■ PROBLEM TO SOLVE ■
Review the material and extract every line in which the word "scene" occurs.

■ DATASET CONTENT ■
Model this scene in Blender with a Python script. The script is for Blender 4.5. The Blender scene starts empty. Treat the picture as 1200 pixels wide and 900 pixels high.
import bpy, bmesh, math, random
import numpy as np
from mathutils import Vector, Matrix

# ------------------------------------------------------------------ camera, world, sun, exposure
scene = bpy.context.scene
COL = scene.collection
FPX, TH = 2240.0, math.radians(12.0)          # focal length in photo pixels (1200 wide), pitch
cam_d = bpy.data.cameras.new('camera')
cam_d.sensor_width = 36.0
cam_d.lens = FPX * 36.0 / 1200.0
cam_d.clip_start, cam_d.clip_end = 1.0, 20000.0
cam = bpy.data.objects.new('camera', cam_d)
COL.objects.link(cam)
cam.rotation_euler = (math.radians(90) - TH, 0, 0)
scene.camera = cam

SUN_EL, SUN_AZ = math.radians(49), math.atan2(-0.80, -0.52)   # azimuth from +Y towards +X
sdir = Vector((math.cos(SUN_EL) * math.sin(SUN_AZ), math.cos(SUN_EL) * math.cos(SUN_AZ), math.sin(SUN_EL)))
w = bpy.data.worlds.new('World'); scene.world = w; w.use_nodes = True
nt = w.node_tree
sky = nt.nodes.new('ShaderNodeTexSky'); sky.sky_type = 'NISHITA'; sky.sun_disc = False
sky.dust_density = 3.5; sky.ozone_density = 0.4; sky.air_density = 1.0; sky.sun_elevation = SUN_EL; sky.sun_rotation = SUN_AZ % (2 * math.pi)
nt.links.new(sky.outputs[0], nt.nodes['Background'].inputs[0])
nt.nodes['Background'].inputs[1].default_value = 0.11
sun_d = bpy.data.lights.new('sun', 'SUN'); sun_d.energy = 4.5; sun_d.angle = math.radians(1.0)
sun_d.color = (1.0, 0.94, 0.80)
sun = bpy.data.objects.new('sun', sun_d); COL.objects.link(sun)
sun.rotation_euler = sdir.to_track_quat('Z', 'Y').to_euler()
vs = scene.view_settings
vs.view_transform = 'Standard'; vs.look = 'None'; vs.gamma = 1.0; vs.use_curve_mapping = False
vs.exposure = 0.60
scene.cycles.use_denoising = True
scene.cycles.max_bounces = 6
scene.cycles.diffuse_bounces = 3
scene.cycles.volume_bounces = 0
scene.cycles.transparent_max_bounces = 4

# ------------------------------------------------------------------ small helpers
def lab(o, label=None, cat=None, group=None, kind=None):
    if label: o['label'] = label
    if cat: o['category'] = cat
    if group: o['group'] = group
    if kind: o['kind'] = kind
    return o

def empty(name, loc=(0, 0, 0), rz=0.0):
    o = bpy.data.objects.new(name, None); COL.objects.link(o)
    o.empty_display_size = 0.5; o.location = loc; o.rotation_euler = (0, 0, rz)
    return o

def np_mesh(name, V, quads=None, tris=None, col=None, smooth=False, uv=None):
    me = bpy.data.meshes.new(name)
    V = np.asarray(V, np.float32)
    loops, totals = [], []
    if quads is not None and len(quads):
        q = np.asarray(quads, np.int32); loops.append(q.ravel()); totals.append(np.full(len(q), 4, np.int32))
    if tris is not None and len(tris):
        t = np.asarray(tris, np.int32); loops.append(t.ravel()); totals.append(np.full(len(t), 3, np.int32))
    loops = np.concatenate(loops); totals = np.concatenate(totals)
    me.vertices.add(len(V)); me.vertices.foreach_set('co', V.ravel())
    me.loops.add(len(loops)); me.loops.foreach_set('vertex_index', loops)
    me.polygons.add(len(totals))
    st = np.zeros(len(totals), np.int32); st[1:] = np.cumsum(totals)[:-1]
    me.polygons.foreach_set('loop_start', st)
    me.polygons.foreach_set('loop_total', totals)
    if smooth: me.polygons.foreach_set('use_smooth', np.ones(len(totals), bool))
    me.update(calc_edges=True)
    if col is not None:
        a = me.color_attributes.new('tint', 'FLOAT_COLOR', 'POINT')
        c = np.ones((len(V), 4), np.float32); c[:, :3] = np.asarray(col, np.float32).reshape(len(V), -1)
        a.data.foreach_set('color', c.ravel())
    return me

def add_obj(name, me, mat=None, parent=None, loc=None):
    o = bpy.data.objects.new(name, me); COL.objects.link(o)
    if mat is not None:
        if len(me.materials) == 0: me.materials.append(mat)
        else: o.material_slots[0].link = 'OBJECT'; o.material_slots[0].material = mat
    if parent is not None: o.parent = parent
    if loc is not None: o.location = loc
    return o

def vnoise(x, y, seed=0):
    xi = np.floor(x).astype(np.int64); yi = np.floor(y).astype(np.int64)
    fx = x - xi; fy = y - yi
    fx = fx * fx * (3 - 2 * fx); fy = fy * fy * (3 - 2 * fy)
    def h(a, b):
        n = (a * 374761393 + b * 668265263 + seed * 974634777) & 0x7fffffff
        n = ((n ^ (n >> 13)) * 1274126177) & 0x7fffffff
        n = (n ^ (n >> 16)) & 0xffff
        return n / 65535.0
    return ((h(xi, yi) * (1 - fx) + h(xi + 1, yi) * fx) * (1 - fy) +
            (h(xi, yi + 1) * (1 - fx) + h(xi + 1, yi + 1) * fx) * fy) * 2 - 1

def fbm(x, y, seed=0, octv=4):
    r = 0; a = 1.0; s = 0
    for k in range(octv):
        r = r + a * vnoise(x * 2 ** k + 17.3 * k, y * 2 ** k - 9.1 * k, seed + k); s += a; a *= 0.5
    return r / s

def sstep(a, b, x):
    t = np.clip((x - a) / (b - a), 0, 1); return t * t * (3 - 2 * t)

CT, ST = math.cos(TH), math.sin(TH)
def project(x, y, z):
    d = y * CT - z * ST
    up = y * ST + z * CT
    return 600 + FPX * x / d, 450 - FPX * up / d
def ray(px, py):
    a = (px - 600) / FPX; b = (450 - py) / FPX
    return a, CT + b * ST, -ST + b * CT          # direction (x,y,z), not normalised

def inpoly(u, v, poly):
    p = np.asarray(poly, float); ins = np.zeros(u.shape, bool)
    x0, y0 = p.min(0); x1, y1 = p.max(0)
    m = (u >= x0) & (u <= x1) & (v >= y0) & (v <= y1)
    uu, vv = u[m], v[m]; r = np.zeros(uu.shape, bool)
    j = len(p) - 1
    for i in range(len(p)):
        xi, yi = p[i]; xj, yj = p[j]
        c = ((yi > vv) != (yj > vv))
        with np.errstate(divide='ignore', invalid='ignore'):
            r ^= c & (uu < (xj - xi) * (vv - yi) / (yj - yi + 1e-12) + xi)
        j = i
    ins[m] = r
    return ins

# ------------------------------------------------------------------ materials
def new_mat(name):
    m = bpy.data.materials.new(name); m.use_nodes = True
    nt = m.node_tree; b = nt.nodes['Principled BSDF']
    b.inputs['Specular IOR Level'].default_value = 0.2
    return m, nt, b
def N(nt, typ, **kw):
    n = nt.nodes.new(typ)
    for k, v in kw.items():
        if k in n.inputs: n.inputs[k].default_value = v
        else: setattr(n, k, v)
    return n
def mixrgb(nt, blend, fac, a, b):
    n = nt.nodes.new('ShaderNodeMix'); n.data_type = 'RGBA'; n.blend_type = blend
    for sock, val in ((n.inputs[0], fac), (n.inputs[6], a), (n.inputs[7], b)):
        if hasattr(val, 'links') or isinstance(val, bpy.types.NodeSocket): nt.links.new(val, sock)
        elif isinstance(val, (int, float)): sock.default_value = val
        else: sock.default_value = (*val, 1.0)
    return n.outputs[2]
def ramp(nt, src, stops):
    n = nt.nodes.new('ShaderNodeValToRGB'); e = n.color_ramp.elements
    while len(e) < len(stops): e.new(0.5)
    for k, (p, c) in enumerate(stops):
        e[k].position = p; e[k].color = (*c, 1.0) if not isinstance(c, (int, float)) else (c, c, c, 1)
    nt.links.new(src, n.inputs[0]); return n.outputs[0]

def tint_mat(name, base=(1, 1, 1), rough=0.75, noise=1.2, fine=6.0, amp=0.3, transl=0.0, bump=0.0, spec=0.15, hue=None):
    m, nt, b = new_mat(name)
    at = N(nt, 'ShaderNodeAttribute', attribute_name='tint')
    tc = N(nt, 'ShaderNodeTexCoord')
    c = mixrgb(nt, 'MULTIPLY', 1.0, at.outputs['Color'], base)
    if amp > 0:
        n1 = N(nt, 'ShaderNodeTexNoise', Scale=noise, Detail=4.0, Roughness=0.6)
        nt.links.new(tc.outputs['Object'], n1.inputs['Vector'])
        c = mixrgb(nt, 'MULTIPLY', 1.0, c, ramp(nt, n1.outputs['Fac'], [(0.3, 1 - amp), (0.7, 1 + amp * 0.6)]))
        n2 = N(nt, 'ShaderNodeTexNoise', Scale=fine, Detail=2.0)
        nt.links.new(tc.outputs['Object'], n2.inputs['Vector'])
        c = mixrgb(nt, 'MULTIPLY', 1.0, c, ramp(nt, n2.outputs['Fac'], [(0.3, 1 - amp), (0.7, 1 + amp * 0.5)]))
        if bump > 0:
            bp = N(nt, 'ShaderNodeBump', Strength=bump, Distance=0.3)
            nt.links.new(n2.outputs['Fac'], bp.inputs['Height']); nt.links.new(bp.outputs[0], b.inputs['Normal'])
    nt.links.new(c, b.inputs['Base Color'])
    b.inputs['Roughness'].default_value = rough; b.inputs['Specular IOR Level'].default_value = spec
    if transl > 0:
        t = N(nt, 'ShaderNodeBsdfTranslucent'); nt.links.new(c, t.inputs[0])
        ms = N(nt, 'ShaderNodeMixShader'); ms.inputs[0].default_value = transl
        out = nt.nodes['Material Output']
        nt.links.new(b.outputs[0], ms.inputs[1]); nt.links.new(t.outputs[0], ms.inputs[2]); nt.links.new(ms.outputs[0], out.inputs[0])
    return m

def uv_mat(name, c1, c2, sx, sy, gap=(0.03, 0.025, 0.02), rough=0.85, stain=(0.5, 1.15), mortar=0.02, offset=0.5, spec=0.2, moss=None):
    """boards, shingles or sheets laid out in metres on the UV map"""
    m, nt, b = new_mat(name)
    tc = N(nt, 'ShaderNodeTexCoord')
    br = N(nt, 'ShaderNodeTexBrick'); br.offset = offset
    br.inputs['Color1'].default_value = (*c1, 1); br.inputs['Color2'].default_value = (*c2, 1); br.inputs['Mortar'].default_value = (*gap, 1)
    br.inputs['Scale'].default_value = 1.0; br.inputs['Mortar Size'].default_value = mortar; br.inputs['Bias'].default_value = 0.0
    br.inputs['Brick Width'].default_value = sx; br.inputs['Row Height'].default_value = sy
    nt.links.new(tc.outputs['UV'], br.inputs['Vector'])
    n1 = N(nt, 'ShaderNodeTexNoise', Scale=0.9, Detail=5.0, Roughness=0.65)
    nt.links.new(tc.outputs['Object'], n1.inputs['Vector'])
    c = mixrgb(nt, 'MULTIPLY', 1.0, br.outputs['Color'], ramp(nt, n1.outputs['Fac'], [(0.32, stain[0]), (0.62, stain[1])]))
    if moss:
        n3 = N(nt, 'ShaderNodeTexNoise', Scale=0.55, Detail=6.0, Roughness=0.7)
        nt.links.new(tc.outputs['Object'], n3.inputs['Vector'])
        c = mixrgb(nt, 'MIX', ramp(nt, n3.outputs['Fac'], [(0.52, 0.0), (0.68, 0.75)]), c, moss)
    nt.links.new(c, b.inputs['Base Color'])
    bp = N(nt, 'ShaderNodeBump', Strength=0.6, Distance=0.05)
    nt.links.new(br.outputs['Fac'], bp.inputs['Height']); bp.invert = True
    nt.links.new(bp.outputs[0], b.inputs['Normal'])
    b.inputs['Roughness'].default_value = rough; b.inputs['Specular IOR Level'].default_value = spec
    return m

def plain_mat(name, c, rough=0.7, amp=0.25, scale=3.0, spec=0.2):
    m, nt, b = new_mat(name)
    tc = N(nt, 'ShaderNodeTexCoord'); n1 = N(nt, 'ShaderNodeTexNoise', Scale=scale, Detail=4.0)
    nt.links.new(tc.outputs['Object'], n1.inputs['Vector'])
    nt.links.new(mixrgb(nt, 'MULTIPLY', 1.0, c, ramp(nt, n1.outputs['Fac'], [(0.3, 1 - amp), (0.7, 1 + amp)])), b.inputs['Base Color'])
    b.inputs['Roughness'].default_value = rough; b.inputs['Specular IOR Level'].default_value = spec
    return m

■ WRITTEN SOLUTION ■
Model this scene in Blender with a Python script. The script is for Blender 4.5. The Blender scene starts empty. Treat the picture as 1200 pixels wide and 900 pixels high.
scene = bpy.context.scene
COL = scene.collection
scene.camera = cam
w = bpy.data.worlds.new('World'); scene.world = w; w.use_nodes = True
vs = scene.view_settings
scene.cycles.use_denoising = True
scene.cycles.max_bounces = 6
scene.cycles.diffuse_bounces = 3
scene.cycles.volume_bounces = 0
scene.cycles.transparent_max_bounces = 4